Two major ideas organize and inform this chapter on the use of digital media in teacher education. The first idea is a prompt to re-examine what is meant by literacy and consider the notion that literacy is broader than reading and writing. The second idea recommends that “technology” and “technology integration” in public school teaching and teacher education can be more productively viewed as the literate use of digital media across the school curriculum. The use of media provides a more accessible curriculum focus than technology, both for new teachers and the professional development of current teachers. Teachers have historically had issues with technology agendas, but have been familiar with media use, ranging from physical manipulative to books. Digital media provides a more relevant focus for teachers, rather than technology integration, which is still seen and practiced as “one more thing to do” in the classroom or as a supplement to current teaching practices, rather than as a teaching decision.

Variations in definitions of literacy have already extended the traditional view of literacy as encompassing primarily reading and writing. Pettersson (2000) identified many literacies, including computer, cultural, diagrammatic, document, economic, environmental, film, information, mathematical, media, music, political, scientific, technical, television, video, and visual. To consider multiple representations of literacy echoes Eisner’s (1994) forms of understanding or the “devices that humans use to make public conceptions that are privately held” (p. 39). Such a stance that sees literacy encompassing a wide range of what it means to be knowledgeable, competent, and ethical draws on a view of curriculum as multi-representations in texts rather than the predominant cognitive, art, communication, or media perspectives (Eilam & Ben-Peretz, 2010).

This chapter defines literacy as “an ongoing development of one's capabilities to design and enact change,” believing that it is not so much what one knows, what one's capabilities are, but what one does with knowledge and skills that matters most. To be literate means much more than having an ability to read or write, although these capabilities are crucial to make means out of other forms of representation. What counts is how one uses literate practices to make a difference in some cultural milieu such as educational settings (Shambaugh, 2000).
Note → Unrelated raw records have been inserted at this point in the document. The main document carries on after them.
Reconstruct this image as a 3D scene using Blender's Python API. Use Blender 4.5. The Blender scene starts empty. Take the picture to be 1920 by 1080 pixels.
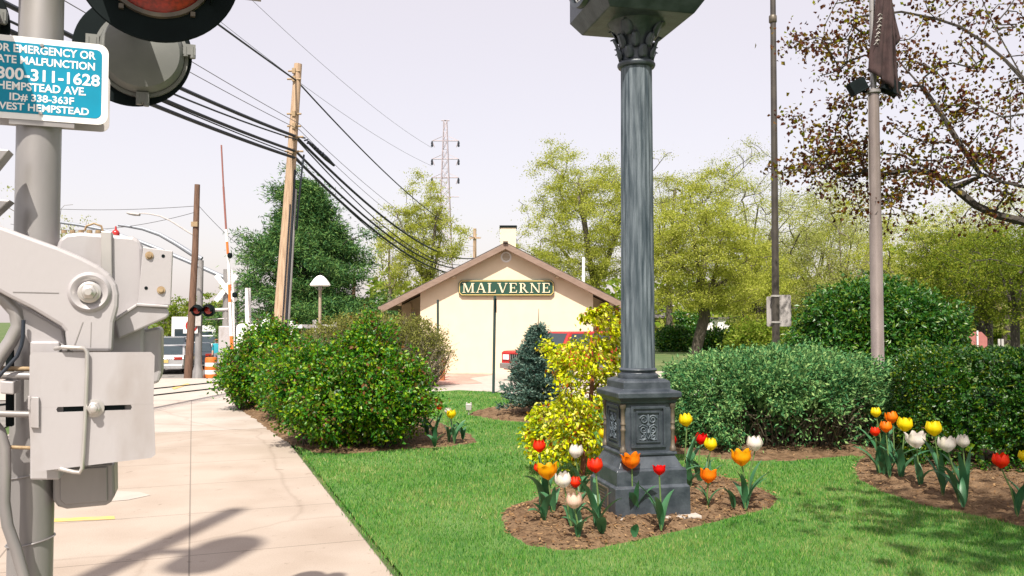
import bpy, bmesh, math, random
import numpy as np
from mathutils import Vector, Matrix, noise as mnoise

# ------------------------------------------------------------------ camera, sky, sun, exposure
SC = bpy.context.scene
COL = SC.collection
R = math.radians
CAMH, F = 1.8, 1600.0
PITCH = math.atan(60 / F)
cam_d = bpy.data.cameras.new("camera")
cam = bpy.data.objects.new("camera", cam_d)
COL.objects.link(cam)
cam.location = (0, 0, CAMH)
cam.rotation_euler = (R(90) + PITCH, 0, 0)
cam_d.sensor_width = 36.0
cam_d.lens = F / 1920 * 36
cam_d.clip_start = 0.05
cam_d.clip_end = 2000
SC.camera = cam

SUN_EL, SUN_AZ = R(54), R(-8)        # azimuth: how far the shadows turn left of straight ahead
sun_d = bpy.data.lights.new("sun", 'SUN')
sun_d.energy = 5.0
sun_d.angle = R(0.6)
sun_d.color = (1.0, 0.93, 0.82)
sun = bpy.data.objects.new("sun", sun_d)
COL.objects.link(sun)
to_light = Vector((math.sin(SUN_AZ) * math.cos(SUN_EL), -math.cos(SUN_AZ) * math.cos(SUN_EL), math.sin(SUN_EL)))
sun.rotation_euler = to_light.to_track_quat('Z', 'Y').to_euler()

W = bpy.data.worlds.new("World")
SC.world = W
W.use_nodes = True
wt = W.node_tree
wt.nodes.clear()
sky = wt.nodes.new('ShaderNodeTexSky')
sky.sky_type = 'NISHITA'
sky.sun_disc = False
sky.sun_elevation = SUN_EL
sky.sun_rotation = math.atan2(to_light.x, to_light.y)
sky.air_density = 1.0
sky.dust_density = 3.0
sky.ozone_density = 1.0
bg = wt.nodes.new('ShaderNodeBackground'); bg.inputs[1].default_value = 0.05
bg2 = wt.nodes.new('ShaderNodeBackground'); bg2.inputs[0].default_value = (0.86, 0.745, 0.715, 1); bg2.inputs[1].default_value = 0.50
add = wt.nodes.new('ShaderNodeAddShader')
wo = wt.nodes.new('ShaderNodeOutputWorld')
wt.links.new(sky.outputs[0], bg.inputs[0])
wt.links.new(bg.outputs[0], add.inputs[0])
wt.links.new(bg2.outputs[0], add.inputs[1])
wt.links.new(add.outputs[0], wo.inputs[0])

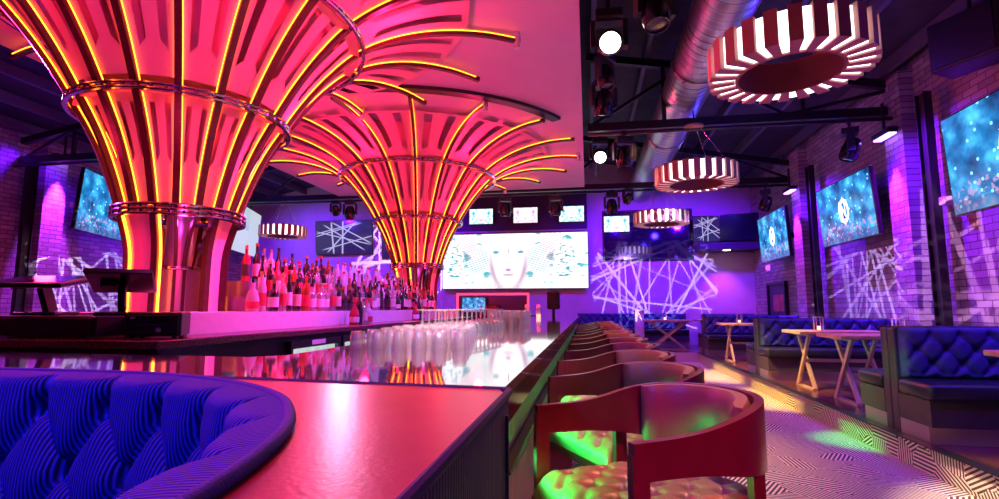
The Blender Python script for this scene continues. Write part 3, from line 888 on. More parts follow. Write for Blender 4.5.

Adopting literate practices that are based on a wider definition of literacy offers teachers a broader focus to what is currently described as technology-integration curriculum for teachers. Resonating with Freire (1998), literacy includes personalized and sociocultural ways of reading the world for meaning, a notion that suggests an orientation to teacher education that is not limited by technology. Such a stance enables technology integration initiatives to become instead organized around media literacy, and not so much how one teaches with media but how teachers get media into the hands of students. Given society’s mass adoption of media from television to movies to video and social media, digital media, as an extension of traditional forms, would not be a foreign notion to teachers. The key idea is to think more broadly about literacy than reading and writing, but rather seeing learning as developing multiple forms of literacy and providing more options for teachers and their students.